L’une des incongruités résultant de ce chaos est une scène où le héros, interprété par Christopher Plummer, converse avec trois autres protagonistes sur un bateau : il est entouré d’un ciel crépusculaire tandis que ses interlocuteurs  sont baignés de la lumière du jour. Ce champ contre champ involontairement faux raccord produit un sens in extremis, celui d’un héros idéaliste qui commence à douter de ses convictions, rattrapé par la corruption et la violence. Certaines béances dans le script produisent aussi ce genre d’effet bénéfique au film, tel cette ellipse entre l’arrestation du héros et sa rencontre avec la famille Nathanson, qui maintient un côté ambiguë au personnage. Malheureusement, certaines coupes nuisent aussi à la caractérisation des personnages et à la linéarité de l’histoire dont le rythme et la ligne narrative en pâtissent. La relation entre Christopher Plummer et  Chana Eden échoue à convaincre, il est vrai desservie par une interprétation qui n’est pas à la hauteur.

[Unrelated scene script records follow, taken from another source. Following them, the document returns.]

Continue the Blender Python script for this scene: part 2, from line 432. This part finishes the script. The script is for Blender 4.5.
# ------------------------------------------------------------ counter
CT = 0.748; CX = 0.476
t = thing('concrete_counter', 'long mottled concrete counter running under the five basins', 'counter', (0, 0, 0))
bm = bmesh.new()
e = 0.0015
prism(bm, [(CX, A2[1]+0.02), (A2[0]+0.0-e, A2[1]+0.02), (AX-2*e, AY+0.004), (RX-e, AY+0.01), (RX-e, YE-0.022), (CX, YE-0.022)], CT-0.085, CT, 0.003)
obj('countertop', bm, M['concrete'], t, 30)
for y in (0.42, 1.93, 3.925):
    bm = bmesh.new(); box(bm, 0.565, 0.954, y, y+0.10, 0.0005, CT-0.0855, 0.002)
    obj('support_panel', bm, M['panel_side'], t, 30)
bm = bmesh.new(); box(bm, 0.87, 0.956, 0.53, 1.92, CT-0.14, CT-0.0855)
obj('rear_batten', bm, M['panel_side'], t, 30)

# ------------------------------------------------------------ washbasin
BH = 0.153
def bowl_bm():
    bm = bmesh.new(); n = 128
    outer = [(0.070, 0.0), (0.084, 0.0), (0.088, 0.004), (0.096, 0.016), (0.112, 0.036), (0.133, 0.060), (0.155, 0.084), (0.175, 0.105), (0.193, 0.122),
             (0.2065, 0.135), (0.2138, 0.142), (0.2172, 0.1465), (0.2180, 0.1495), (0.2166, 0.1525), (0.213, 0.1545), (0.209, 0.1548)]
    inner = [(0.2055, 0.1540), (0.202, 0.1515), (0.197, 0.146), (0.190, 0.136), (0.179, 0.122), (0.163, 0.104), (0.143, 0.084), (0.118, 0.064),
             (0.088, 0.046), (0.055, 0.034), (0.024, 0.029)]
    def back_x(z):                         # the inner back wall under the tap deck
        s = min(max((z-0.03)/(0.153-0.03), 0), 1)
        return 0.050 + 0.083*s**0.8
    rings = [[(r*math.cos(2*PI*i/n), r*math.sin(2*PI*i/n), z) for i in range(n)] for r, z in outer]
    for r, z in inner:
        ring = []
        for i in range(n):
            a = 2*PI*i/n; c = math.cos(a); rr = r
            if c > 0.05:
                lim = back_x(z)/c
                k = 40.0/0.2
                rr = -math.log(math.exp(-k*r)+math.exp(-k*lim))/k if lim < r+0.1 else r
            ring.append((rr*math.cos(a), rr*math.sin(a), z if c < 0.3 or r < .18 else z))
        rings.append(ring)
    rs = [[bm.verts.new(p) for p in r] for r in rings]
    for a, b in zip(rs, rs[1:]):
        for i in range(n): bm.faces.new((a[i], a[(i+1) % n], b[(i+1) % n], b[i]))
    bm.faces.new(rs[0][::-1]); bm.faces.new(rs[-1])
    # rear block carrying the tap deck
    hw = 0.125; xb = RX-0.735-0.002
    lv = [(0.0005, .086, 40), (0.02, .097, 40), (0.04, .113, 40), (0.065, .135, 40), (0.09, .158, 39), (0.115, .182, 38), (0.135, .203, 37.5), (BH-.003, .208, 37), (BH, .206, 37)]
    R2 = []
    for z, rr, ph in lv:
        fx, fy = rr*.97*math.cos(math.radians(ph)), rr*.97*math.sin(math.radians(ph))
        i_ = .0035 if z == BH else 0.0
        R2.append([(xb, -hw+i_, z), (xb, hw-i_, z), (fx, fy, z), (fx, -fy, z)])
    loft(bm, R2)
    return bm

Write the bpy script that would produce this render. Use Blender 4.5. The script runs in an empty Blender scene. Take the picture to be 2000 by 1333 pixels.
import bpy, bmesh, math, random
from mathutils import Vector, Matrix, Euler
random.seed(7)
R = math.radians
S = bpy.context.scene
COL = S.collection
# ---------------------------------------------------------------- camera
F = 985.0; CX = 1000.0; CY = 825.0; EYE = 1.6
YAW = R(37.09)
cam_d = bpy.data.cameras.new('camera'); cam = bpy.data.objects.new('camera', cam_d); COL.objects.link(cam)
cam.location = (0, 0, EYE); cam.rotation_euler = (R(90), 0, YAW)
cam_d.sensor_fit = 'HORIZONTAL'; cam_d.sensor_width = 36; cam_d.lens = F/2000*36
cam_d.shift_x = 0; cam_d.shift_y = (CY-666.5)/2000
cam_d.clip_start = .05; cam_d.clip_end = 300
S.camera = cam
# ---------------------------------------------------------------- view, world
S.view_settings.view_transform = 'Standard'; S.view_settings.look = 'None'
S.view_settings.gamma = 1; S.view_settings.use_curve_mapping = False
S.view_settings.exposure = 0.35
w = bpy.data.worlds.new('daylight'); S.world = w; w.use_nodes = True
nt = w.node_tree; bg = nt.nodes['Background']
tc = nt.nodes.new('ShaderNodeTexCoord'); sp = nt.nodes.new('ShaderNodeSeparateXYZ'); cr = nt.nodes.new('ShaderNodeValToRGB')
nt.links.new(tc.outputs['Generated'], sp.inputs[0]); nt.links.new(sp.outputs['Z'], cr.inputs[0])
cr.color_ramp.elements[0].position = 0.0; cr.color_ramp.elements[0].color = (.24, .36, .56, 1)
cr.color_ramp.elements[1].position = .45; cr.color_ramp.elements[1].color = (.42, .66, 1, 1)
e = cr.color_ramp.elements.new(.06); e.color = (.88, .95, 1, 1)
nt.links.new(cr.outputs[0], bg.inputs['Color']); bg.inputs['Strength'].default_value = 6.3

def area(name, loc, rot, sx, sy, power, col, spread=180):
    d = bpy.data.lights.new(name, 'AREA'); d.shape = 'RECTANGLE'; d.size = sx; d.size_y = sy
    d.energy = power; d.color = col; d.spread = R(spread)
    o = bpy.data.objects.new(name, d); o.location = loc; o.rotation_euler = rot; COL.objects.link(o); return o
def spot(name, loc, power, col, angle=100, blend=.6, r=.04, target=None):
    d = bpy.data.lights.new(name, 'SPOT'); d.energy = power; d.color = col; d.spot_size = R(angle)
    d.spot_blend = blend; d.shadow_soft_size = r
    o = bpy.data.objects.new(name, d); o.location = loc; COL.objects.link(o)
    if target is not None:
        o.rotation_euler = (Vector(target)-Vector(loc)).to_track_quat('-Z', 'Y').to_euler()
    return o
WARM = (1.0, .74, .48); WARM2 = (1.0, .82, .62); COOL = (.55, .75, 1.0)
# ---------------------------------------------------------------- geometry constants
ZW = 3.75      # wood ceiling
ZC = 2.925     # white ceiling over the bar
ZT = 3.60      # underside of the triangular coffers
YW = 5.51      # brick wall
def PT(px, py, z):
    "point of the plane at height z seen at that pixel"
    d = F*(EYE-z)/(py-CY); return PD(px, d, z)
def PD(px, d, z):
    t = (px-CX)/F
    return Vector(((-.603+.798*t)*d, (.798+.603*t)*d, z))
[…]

Lui est mal dirigé, joue sans cesse sous tension en excluant toute profondeur au rôle tandis qu’elle, actrice débutante, ancienne hôtesse d’air, a du mal à dissimuler son manque d’expérience. Il faut dire que la distribution est assez hétéroclite (un clown, un boxeur, un jockey, une strip-teaseuse) et vampirisée par un Burl Ives dans le rôle de Cottonmouth, impressionnant. C’est le personnage le plus complexe, se définissant lui-même comme un « prédateur parmi les prédateurs », ayant grandi dans les marais, vivant de ses bienfaits et en en prélevant son dû sans souci de préservation des espèces. Globalement, ce sont les seconds rôles qui retiennent davantage l’attention :  la bande de braconniers, Loser, Beef, One-Note, Writer (interprété par un Peter Falk qui ne trouvait pas de rôle du fait de son strabisme) ou Billy One Arm.

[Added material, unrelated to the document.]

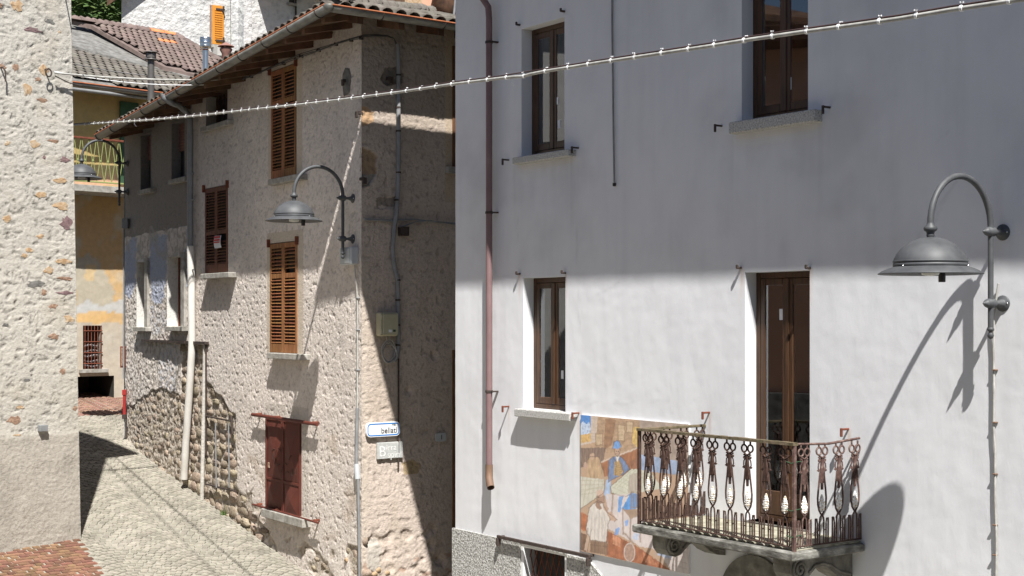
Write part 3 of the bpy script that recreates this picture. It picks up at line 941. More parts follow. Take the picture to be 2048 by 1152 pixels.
# ---- balcony: slab with the cast-iron railing
m = MB(); m.bbox(bxl-.05, bxr+.05, -.86, -.005, slab_z-.075, slab_z-.003, .012)
bal = part('balcony', m, 'slab_stone', WH)
RH = Wf.z(1590, 889, .80)-slab_z      # railing height
def leaf_poly():
    h = [(0, 0), (.012, .012), (.022, .008), (.033, .025), (.026, .034), (.036, .050), (.026, .060), (.031, .075), (.020, .084), (.021, .097), (.011, .104), (.009, .118), (0, .132)]
    return h+[(-x, z) for x, z in reversed(h[1:-1])]
def baluster_mesh(rr):
    m = MB(); k = RH/.84; r = .0062
    def T(path, r_=r, seg=5, closed=False):
        m.tube([(x, y, z*k) for x, y, z in path], r_*1.22, seg, closed)
    for s in (-1, 1):
        T([(s*.036+.030*math.cos(a), 0, .770+.030*math.sin(a)) for a in np.linspace(0, 2*PI, 15)[:-1]], .0066, 5, True)   # rings under the rail
        T([(s*.036, 0, .80), (s*.036, 0, .835)], .007)
        # scrolls beside the flower head
        T([(s*(.036+.018*(1-q/14)*math.cos(q*.5+1.2)), 0, .700+.020*(1-q/15)*math.sin(q*.5+1.2)) for q in range(13)], .0055)
        T([(s*.014, 0, .70), (s*.040, 0, .668), (s*.044, 0, .635), (s*.030, 0, .61)], .005)
        T([(s*(.043+.011*(1-q/10)*math.cos(q*.6)), 0, .612+.012*(1-q/10)*math.sin(q*.6)) for q in range(9)], .0045)
        # drop-shaped loop
        T([(s*.024, 0, .60), (s*.031, 0, .54), (s*.043, 0, .46), (s*.050, 0, .395), (s*.047, 0, .345), (s*.034, 0, .300), (s*.014, 0, .272), (s*-.004, 0, .258)], .0068)
        # arch and pickets at the foot
        T([(s*.004, 0, .258), (s*.020, 0, .238), (s*.024, 0, .20), (s*.024, 0, .125)], .0062)
        T([(s*.024, 0, .140), (s*.050, 0, .140), (s*.050, 0, .185)], .0056)
        T([(s*.050, 0, .190), (s*.050, 0, .03)], .0062); T([(s*.075, 0, .235), (s*.075, 0, .03)], .0062)
        T([(s*.050, 0, .190), (s*.058, 0, .232), (s*.075, 0, .232)], .0052)
        T([(s*.024, 0, .125), (s*.024, 0, .03)], .0056)
    # fluted flower head
    p = [(-.009, .725), (.009, .725), (.015, .66), (.025, .585), (.034, .535), (.030, .520), (.011, .515), (.009, .462), (-.009, .462), (-.011, .515), (-.030, .520), (-.034, .535), (-.025, .585), (-.015, .66)]
    m.prism([(x, z*k) for x, z in p], -.008, .006)
    for fx in (-.018, -.006, .006, .018):
        T([(fx*.35, -.008, .71), (fx*1.0, -.012, .60), (fx*1.55, -.009, .525)], .0042, 4)
    T([(-.034, 0, .735), (0, -.006, .715), (.034, 0, .735)], .007)
    return m
bal_me = [baluster_mesh(random).mesh('baluster', MT['rusty_iron'])]
pink_me = bal_me[0].copy(); pink_me.materials.clear(); pink_me.materials.append(MT['pink_iron'])
lp = MB(); k_ = RH/.84
poly = [(x*1.0, z*1.08*k_) for x, z in leaf_poly()]
lp.prism(poly, -.006, .006)
for i in range(6):
    zz = (.02+i*.018)*k_; w_ = .019*(1-i/9)
    for s in (-1, 1):
        lp.tube([(0, -.008, zz), (s*w_*.6, -.010, zz+.010), (s*w_, -.007, zz+.006)], .0045, 5)
        lp.tube([(0, .008, zz), (s*w_*.6, .010, zz+.010), (s*w_, .007, zz+.006)], .0045, 5)
lp.tube([(0, -.008, .005), (0, -.010, .12*k_)], .005, 5)
leaf_me = lp.mesh('leaf_ornament', MT['leaf_paint'])
def put_baluster(x, y, rot, pink=False):
    M = Matrix.Translation((x, y, slab_z+.0)) @ Matrix.Rotation(rot, 4, 'Z') @ Matrix.Rotation(random.uniform(-.012, .012), 4, 'Y')
    link('baluster', pink_me if pink else bal_me[0], bal, M)
    link('leaf_ornament', leaf_me, bal, M @ Matrix.Translation((0, 0, .283*k_)))
nfr = 9; yf = -.80
for i in range(nfr):
    put_baluster(bxl+(bxr-bxl)*(i+.55)/nfr, yf, 0)
for i in range(4):
    put_baluster(bxr, yf+.80*(i+.62)/4, PI/2, True); put_baluster(bxl, yf+.80*(i+.62)/4, PI/2)
zt = slab_z+RH
for (A, B, mt, wd) in (((bxl-.02, yf), (bxr+.02, yf), 'mossy', .026), ((bxl, yf+.03), (bxl, -.0), 'mossy', .018)):
    m = MB()
    if A[1] == B[1]:
        n = 24
        for i in range(n):       # lightly crusted flat bar
            xa = A[0]+(B[0]-A[0])*i/n; xb = A[0]+(B[0]-A[0])*(i+1)/n
            j = random.uniform(0, .004)
            m.box(xa, xb, A[1]-wd-j, A[1]+wd+j, zt-.010, zt+.012+j)
    else:
        m.bbox(A[0]-wd, A[0]+wd, A[1], B[1], zt-.010, zt+.014)
    part('handrail', m, mt, bal)
m = MB(); m.tube([(bxr, yf+.02, zt), (bxr, -.4, zt-.015), (bxr, -.02, zt+.012)], .011, 6); part('handrail', m, 'pink_iron', bal)
for x, mt in ((bxl-.01, 'rusty_iron'), (bxr+.005, 'pink_iron')):
    m = MB(); m.bbox(x-.015, x+.015, yf-.015, yf+.015, slab_z-.02, zt-.01); part('corner_post', m, mt, bal)
for z in (slab_z+.03,):
    m = MB(); m.bbox(bxl, bxr, yf-.010, yf+.010, z-.006, z+.006); part('bottom_rail', m, 'rusty_iron', bal)
    for x in (bxl, bxr):
        m = MB(); m.bbox(x-.010, x+.010, yf+.02, -.0, z-.006, z+.006); part('bottom_rail', m, 'rusty_iron', bal)
m = MB()
for zz_ in (.71, .33, .12):
    m.tube([(bxr-.07, yf-.012, slab_z+zz_), (bxr, yf-.03, slab_z+zz_-.008), (bxr+.03, yf+.03, slab_z+zz_+.006), (bxr, yf+.09, slab_z+zz_)], .004, 5)
part('tie_wire', m, 'green_wood', bal)
m = MB(); m.bbox(bxl, bxr, -.78, -.0, slab_z-.004, slab_z+.012, .004); part('balcony_floor', m, 'slab_top', bal)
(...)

Malgré son aspect dysfonctionnel, La forêt interdite vaut donc bien mieux que sa réputation de « film malade », renié par son auteur, échec public et critique à sa sortie. C’est déjà l’un des premiers films ayant une préoccupation écologique comme sujet principal : le braconnage des oiseaux pour revendre les plumes qui iront orner les chapeaux des dames de la haute société. Il préfigure une observation de la nature que l’on retrouvera plus tard chez Terence Malick, avec qui il partage aussi des thématiques comme les ravages commis par l’homme sur son environnement et sur les populations indigènes pour construire des villes et établir la civilisation. Le vrai personnage du film, ce sont bien les Everglades, ce décor filmé en milieu réel, jamais montré au cinéma, ses marécages, ses sols boueux, sa flore et sa faune hostiles. Il engloutit tout et parvient in fine à abolir les frontières entre la civilisation et l’ état sauvage, dans une scène mémorable de beuverie au pichet où les deux antagonistes, l’un éduqué, l’autre barbare se dévoilent beaucoup de points communs et évitent ainsi tout manichéisme in  extremis.